Jeffrey

階段通りの人々のJeffreyのレビュー・感想・評価

階段通りの人々(1994年製作の映画)
3.5
「階段通りの人々」

冒頭、ここはリスボンの下町。 夜明けの薄明の中、夜警が階段を上る。貧しい人々、12番街の老女 、朝のラッシュ、居酒屋、盗難、靴磨きの少年と仲間。今、恵の箱をめぐる人々の物語が始まる…本作はマノエル・デ・オリヴェイラが1994年にポルトガルとフランスで監督した作品で、この度DVDにて初鑑賞したが面白い。まずテーマとしては下町に生きる人々のどん底の悲劇を喜劇として描いているところである。盲目の老人が手に入れた通行人からお金を集める恵の箱をめぐるストーリーで、情緒豊かな舞台を背景に展開される分、個人的には非常に好きな作風である。またドキュメンタリーらしさも有り、音楽も素晴らしかった。役者のシュールな芝居も良い。

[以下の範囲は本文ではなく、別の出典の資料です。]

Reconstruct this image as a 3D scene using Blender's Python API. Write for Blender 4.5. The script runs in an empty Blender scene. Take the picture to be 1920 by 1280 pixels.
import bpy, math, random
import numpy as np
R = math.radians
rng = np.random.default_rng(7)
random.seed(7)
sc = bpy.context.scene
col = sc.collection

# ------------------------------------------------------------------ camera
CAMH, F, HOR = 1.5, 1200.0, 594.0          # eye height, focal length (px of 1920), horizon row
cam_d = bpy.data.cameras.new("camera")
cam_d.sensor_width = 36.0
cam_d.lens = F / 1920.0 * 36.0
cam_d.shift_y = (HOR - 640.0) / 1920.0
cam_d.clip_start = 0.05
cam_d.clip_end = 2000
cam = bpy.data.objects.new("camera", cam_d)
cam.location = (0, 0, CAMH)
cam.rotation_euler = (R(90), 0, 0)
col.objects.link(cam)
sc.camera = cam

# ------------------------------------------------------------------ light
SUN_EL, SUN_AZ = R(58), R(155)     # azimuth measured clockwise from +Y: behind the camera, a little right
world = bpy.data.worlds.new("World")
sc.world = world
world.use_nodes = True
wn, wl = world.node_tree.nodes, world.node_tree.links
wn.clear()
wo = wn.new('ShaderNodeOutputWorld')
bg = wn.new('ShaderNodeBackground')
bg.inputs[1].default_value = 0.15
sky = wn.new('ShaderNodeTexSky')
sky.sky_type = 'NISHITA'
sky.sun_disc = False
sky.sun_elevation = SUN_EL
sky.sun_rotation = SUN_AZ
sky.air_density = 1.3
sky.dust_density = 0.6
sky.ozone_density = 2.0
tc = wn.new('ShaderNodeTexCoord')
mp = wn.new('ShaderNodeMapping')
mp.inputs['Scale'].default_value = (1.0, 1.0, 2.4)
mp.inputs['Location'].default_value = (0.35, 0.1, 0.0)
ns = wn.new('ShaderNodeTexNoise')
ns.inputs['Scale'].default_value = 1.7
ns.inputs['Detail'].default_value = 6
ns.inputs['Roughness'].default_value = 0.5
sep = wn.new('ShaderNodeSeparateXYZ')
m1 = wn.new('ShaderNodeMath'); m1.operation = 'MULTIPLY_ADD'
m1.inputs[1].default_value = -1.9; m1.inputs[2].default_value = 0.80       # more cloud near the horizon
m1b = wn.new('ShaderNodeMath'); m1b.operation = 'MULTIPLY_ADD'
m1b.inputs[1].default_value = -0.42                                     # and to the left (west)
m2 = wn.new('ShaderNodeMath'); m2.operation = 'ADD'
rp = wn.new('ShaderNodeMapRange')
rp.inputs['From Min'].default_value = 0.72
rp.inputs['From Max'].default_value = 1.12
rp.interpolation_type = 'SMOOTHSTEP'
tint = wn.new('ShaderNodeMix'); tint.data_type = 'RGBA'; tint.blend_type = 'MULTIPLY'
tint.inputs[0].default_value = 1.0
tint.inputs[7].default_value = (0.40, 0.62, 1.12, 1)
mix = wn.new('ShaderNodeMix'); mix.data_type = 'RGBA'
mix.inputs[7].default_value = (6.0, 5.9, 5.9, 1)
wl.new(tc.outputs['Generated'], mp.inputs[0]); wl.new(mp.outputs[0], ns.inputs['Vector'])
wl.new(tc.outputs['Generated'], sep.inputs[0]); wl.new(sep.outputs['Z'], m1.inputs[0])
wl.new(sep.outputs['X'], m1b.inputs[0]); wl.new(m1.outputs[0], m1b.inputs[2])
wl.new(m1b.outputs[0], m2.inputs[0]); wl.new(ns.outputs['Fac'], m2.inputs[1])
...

彼の作品て上映時間が長くてかつ難解で退屈な映画がある中、この群像劇は良かった。上映時間も短いし、登場人物が少し多く感じるが分かりやすい脚本でもある。靴磨きの少年が誰かに似ているなぁと思っていたのだが、特に誰でもなかった。前作の「アブラハム渓谷」でおなじみの顔ぶれぞろいなのも親しみやすくて良かった。さて、物語はリスボンの階段通りに生きる下町の人々にはうらやましい、盲目の老人の持つ恵みの箱。だがその箱がふとした隙に盗まれた時、人々の運命は転がり始める…と超簡潔に説明するとこんな感じで、最高齢でありながら素晴らしい作品を撮っている世界的な巨匠の90年代の秀作の1本だ。